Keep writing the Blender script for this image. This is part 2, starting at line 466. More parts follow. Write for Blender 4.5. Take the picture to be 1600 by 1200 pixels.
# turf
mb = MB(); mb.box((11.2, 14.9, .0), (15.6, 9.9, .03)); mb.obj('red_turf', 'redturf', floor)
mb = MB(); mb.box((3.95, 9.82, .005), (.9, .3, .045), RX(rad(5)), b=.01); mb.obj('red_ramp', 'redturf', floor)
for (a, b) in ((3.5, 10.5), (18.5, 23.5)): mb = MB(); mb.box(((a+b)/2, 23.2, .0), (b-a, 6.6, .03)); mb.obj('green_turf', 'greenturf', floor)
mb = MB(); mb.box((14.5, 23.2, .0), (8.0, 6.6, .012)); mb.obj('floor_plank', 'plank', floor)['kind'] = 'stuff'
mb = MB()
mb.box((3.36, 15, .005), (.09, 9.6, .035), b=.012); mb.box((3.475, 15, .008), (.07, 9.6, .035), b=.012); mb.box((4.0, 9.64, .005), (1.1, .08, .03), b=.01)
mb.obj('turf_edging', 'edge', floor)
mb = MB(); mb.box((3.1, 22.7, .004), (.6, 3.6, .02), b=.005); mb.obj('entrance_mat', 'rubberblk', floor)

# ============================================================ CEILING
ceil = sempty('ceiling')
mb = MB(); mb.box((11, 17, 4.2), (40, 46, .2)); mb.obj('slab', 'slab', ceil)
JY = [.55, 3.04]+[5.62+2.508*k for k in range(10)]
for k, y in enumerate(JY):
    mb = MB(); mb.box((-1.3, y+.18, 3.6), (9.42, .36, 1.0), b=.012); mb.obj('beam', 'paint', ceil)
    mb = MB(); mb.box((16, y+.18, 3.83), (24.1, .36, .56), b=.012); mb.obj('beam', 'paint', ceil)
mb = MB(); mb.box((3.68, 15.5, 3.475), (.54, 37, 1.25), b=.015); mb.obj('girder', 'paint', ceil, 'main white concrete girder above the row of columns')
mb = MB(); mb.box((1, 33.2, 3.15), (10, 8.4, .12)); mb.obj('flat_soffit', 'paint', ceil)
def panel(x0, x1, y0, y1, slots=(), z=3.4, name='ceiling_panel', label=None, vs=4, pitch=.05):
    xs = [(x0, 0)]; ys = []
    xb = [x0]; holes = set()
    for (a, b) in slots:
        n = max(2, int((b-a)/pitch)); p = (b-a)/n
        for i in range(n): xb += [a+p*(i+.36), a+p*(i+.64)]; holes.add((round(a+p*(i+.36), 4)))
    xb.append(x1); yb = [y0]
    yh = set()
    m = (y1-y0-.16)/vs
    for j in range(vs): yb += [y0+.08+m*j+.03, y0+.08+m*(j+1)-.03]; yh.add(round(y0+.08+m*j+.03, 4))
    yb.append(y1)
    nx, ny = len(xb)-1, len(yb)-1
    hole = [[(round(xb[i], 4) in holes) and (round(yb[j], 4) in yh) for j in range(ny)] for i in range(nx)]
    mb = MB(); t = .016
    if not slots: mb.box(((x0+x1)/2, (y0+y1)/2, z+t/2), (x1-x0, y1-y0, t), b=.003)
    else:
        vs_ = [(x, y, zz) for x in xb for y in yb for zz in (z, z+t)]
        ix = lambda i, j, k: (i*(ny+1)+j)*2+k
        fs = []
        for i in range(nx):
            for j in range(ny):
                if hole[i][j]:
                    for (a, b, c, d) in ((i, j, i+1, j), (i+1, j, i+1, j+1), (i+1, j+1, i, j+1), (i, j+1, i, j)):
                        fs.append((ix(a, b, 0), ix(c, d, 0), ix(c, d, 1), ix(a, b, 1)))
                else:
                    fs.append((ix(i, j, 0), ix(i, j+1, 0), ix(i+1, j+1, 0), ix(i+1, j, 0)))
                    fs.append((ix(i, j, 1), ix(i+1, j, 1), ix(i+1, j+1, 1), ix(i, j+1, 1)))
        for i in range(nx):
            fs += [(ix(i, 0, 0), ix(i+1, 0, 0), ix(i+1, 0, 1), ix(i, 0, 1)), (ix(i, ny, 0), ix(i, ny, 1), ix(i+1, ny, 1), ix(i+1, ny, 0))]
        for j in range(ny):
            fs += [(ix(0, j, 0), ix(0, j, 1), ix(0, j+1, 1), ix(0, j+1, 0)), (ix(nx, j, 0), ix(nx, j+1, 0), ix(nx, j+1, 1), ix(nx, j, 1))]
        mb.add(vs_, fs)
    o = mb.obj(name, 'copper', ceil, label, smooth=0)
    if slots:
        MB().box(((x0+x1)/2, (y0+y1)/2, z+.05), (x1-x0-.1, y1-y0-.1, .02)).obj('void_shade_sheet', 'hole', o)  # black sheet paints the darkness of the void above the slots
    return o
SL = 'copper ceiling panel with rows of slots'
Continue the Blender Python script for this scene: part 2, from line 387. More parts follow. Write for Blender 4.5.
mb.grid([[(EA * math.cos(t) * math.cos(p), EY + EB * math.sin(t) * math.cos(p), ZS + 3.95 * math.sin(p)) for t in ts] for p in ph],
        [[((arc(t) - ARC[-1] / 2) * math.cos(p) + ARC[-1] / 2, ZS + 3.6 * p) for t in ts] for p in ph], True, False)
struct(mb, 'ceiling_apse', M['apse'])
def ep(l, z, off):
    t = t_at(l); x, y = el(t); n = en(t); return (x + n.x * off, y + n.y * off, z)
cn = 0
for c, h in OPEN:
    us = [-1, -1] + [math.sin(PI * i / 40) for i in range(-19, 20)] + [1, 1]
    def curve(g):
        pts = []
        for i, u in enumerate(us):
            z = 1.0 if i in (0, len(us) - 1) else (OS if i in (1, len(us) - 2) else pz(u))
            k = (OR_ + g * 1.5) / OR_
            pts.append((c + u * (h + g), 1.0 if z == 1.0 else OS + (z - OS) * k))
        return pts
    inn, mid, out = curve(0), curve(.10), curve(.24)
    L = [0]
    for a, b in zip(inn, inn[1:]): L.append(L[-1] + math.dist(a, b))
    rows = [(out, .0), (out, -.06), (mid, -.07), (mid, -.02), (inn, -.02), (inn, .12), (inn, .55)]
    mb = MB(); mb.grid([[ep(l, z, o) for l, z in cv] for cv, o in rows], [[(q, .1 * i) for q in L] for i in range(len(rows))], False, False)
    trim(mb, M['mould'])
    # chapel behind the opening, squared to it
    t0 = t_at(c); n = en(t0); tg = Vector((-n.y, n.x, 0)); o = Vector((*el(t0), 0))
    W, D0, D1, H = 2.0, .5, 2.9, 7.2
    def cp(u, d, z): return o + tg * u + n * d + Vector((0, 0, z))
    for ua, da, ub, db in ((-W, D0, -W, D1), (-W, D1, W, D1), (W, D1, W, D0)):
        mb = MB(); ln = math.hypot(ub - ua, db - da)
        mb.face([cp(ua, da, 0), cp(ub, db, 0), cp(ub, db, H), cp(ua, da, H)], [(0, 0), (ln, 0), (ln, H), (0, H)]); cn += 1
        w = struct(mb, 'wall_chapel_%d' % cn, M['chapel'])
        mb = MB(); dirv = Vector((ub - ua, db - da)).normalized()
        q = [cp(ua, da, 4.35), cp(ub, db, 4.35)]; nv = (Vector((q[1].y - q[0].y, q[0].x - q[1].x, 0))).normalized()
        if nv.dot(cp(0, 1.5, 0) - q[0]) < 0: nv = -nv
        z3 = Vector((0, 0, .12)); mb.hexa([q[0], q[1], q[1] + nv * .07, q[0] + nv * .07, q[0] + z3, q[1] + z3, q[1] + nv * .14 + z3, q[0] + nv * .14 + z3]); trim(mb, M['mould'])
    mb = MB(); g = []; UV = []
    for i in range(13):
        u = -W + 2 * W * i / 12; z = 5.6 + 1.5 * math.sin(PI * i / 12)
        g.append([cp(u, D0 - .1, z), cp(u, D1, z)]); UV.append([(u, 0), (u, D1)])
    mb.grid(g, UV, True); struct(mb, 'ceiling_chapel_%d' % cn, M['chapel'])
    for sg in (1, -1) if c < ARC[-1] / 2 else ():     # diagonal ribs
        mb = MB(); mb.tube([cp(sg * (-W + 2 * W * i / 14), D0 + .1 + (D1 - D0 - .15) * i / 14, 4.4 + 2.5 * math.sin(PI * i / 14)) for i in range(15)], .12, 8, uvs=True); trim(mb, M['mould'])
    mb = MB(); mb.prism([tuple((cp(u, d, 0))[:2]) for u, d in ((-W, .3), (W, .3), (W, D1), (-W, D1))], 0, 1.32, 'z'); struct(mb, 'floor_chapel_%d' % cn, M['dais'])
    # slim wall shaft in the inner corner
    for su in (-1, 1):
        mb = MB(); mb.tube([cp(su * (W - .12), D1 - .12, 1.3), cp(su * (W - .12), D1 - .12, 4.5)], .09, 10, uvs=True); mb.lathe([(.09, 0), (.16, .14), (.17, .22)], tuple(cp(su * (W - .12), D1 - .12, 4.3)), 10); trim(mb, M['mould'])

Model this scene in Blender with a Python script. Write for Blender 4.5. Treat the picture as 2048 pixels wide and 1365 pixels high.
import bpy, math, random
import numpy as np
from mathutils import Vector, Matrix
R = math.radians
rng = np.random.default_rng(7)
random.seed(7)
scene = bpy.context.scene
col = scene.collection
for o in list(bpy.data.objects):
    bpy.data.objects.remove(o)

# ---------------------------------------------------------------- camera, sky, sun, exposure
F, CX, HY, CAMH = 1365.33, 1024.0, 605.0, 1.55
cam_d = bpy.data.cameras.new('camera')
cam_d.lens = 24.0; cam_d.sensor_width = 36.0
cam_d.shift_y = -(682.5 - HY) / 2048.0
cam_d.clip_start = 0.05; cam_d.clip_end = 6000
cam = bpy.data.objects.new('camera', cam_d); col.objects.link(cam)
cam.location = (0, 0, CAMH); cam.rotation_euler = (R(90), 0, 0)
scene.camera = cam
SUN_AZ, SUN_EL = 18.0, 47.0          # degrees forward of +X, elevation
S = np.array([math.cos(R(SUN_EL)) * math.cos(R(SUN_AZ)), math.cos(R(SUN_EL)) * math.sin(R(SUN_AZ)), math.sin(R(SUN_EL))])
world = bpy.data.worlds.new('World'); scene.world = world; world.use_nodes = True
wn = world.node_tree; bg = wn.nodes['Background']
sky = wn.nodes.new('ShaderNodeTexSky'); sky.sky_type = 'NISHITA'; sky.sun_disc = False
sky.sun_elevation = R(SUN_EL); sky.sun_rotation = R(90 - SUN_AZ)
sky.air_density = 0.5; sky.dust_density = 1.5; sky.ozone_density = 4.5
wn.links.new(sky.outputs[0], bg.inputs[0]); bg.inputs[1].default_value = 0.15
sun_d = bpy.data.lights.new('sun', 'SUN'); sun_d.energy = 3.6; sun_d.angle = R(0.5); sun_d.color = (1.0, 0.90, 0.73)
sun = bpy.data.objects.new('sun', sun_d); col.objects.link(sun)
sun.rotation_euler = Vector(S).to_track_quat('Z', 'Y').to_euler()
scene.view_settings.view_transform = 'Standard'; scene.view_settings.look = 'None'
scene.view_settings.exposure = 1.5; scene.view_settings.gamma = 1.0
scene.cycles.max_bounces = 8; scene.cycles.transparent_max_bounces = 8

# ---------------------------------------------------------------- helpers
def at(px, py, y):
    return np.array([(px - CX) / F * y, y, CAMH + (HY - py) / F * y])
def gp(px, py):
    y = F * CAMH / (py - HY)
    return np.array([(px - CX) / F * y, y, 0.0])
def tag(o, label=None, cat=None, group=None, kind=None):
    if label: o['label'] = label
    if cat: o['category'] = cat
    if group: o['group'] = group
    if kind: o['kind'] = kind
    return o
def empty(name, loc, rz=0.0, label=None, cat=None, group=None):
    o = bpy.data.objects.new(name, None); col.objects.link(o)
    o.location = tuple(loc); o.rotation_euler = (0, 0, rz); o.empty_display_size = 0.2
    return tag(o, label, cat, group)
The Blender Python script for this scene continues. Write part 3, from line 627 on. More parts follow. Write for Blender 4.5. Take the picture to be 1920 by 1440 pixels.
++++++++++++++++++++
# [To be done]
Repeat exactly, and only, the lines from the one containing "Model this scene" through the one containing "bpy.data.objects.remove(o)", both included.

# [Expected output]
Model this scene in Blender with a Python script. Write for Blender 4.5. Treat the picture as 2048 pixels wide and 1365 pixels high.
import bpy, math, random
import numpy as np
from mathutils import Vector, Matrix
R = math.radians
rng = np.random.default_rng(7)
random.seed(7)
scene = bpy.context.scene
col = scene.collection
for o in list(bpy.data.objects):
    bpy.data.objects.remove(o)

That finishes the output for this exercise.